+++ STORED DATA +++

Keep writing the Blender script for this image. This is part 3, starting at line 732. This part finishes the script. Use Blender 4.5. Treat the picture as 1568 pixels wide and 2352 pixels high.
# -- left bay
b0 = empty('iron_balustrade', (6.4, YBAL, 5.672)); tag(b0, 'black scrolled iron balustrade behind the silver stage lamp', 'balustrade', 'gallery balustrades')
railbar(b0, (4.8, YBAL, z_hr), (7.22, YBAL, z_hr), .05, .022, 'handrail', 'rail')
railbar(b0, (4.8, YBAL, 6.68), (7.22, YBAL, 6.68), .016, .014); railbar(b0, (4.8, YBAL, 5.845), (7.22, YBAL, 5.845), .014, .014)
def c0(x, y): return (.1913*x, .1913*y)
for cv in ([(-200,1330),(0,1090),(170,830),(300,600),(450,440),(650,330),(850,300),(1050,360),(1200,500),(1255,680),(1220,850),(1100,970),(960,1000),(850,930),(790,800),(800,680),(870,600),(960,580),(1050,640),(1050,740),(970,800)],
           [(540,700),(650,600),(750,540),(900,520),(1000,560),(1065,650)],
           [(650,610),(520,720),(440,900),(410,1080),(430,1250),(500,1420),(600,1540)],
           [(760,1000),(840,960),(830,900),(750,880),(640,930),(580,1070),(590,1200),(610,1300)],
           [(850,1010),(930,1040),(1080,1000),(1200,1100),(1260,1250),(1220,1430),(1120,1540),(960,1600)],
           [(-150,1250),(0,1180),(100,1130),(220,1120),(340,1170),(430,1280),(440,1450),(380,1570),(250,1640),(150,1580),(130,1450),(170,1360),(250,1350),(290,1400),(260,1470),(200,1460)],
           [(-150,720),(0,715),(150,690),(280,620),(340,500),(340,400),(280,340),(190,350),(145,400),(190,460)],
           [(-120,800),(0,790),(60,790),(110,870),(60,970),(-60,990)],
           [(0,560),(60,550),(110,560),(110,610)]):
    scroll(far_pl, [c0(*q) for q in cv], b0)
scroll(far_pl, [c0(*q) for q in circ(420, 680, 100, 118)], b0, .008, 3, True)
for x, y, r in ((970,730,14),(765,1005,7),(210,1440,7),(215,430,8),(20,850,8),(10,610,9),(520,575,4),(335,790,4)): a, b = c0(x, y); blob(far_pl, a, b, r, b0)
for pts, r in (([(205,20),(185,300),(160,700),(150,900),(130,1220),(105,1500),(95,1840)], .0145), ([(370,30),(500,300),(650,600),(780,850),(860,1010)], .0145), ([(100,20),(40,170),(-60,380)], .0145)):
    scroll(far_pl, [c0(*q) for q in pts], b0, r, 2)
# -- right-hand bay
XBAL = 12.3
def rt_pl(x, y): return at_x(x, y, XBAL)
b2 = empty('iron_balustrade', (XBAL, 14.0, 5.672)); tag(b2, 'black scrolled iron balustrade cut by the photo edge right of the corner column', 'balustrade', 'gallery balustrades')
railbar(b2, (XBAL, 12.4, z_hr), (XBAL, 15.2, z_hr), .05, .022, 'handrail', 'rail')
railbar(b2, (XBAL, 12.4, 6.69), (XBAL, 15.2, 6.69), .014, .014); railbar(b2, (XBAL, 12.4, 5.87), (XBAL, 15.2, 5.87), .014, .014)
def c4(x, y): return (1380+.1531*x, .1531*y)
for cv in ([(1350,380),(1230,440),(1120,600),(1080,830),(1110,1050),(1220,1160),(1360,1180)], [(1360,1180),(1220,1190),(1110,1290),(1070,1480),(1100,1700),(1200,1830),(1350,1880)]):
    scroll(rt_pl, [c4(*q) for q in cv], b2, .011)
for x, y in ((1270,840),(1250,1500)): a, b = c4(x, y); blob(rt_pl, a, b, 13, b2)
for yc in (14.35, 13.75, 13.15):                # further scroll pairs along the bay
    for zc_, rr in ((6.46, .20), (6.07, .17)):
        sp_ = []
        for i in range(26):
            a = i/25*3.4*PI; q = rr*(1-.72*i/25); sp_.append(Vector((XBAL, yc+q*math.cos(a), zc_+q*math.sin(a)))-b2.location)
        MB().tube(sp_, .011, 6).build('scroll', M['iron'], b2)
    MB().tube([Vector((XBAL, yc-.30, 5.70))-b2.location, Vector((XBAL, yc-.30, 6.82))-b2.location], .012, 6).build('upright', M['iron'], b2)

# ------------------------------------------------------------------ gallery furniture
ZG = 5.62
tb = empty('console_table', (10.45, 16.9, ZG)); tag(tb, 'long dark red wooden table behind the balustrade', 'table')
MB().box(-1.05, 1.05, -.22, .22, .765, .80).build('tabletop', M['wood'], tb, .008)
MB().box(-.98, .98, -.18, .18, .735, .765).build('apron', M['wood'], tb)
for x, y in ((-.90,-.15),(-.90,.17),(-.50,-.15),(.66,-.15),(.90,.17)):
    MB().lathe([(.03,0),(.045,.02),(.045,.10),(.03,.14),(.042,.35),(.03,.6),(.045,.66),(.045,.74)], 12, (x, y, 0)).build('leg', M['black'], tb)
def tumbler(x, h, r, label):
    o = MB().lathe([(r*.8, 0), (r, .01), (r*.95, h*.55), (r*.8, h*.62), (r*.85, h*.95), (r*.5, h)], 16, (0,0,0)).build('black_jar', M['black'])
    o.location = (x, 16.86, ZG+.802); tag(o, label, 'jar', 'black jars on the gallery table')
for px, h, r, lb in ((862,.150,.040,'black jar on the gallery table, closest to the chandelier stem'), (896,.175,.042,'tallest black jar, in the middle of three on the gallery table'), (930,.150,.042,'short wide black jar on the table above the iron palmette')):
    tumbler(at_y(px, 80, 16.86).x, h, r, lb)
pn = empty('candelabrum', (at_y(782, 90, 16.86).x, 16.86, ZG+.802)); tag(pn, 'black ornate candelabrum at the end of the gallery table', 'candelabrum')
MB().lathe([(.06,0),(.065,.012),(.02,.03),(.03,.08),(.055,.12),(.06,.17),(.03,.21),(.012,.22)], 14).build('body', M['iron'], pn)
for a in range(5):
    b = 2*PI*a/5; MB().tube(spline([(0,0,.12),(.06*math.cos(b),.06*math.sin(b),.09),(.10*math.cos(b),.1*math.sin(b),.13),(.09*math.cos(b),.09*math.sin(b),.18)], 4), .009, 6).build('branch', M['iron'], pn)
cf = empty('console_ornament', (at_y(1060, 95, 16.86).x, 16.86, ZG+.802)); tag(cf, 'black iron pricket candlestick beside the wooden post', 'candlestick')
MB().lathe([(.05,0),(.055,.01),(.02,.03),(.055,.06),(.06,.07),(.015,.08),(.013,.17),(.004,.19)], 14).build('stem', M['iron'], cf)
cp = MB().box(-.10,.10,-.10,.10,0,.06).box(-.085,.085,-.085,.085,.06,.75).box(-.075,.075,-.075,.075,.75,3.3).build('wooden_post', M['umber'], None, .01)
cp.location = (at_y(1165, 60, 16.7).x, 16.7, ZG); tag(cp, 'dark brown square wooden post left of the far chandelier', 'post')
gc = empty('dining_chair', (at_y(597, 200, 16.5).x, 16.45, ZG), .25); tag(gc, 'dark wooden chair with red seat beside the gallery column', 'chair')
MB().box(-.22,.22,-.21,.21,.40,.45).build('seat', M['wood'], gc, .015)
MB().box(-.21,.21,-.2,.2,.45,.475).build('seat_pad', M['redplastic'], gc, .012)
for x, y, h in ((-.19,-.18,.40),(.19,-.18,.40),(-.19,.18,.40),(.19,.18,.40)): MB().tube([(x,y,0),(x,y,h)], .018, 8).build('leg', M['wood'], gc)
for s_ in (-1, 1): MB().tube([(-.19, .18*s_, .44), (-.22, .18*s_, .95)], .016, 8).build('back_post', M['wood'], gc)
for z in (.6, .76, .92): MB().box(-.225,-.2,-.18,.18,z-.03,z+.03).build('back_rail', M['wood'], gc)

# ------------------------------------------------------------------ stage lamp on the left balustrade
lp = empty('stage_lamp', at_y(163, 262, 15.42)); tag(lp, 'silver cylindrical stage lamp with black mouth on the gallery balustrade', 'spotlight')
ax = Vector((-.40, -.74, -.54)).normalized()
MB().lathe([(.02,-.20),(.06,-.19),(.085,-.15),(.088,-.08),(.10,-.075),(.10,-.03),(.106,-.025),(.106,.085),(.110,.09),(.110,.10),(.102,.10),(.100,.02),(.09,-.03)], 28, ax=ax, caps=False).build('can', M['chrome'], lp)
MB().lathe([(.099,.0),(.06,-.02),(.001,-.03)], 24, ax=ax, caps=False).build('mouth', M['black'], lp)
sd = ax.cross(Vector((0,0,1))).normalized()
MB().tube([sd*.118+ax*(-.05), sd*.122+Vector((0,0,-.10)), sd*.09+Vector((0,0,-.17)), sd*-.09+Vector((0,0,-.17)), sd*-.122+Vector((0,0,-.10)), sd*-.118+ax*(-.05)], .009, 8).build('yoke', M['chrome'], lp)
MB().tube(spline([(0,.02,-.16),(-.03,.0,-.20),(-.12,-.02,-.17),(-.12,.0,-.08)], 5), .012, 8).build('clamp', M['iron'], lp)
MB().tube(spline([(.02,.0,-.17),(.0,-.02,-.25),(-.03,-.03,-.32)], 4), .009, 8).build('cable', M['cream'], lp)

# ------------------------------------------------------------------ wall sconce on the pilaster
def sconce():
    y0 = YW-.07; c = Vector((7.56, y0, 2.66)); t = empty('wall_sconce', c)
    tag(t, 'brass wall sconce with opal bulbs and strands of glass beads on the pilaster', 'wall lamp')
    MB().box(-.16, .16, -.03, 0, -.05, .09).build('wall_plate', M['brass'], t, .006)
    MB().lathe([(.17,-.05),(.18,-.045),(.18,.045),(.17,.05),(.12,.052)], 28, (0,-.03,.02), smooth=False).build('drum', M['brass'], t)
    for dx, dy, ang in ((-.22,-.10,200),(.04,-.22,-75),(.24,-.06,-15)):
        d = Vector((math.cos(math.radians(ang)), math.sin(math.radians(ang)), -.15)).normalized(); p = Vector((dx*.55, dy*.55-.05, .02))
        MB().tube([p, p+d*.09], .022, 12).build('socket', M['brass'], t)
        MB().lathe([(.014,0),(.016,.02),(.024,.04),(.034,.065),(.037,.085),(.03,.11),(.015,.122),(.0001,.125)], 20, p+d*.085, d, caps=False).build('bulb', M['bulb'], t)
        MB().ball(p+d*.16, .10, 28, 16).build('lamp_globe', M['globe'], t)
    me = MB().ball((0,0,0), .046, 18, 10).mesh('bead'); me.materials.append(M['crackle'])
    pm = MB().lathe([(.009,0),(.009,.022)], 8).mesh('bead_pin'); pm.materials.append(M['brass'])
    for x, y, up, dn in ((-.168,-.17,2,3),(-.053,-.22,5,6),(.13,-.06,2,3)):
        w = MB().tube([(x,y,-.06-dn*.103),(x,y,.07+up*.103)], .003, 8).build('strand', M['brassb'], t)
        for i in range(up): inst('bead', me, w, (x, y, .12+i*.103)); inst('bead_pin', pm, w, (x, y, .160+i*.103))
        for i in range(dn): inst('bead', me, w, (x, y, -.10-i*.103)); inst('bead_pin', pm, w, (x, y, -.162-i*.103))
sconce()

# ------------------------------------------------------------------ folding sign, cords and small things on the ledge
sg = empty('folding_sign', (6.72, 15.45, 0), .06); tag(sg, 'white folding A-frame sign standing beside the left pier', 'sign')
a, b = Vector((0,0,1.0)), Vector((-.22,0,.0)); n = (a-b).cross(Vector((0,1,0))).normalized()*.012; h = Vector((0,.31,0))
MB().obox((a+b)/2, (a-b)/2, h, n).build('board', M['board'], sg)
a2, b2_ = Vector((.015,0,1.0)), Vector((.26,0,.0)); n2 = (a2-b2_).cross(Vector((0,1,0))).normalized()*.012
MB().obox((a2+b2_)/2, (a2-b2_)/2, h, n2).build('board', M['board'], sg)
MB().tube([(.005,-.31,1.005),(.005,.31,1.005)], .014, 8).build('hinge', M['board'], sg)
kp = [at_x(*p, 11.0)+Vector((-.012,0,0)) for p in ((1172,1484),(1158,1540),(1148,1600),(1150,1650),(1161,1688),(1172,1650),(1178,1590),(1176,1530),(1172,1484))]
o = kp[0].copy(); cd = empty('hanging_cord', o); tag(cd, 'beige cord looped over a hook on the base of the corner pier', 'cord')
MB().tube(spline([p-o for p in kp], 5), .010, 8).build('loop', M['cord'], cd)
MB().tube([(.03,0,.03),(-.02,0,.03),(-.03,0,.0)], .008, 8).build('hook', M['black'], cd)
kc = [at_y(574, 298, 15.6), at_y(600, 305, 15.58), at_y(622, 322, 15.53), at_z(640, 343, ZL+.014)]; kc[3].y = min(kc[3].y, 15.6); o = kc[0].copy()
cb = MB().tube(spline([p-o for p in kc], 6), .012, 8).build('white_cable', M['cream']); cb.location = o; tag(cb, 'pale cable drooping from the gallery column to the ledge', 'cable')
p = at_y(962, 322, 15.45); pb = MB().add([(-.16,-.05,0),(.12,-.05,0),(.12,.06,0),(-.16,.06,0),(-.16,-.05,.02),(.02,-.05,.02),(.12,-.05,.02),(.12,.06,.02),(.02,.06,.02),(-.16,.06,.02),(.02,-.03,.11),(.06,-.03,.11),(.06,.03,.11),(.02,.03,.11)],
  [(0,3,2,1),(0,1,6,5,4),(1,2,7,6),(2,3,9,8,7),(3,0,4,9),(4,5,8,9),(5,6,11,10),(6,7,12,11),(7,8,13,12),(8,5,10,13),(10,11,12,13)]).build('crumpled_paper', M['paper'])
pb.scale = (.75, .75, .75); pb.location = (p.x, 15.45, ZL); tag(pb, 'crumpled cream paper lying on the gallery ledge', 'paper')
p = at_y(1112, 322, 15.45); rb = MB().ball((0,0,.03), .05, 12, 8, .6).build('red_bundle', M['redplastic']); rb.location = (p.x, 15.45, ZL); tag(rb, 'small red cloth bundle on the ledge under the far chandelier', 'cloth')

+++

## EXERCISE
Of the lines in this material, state how many hold the string "wide". Write no other words.

## FINISHED ANSWER
2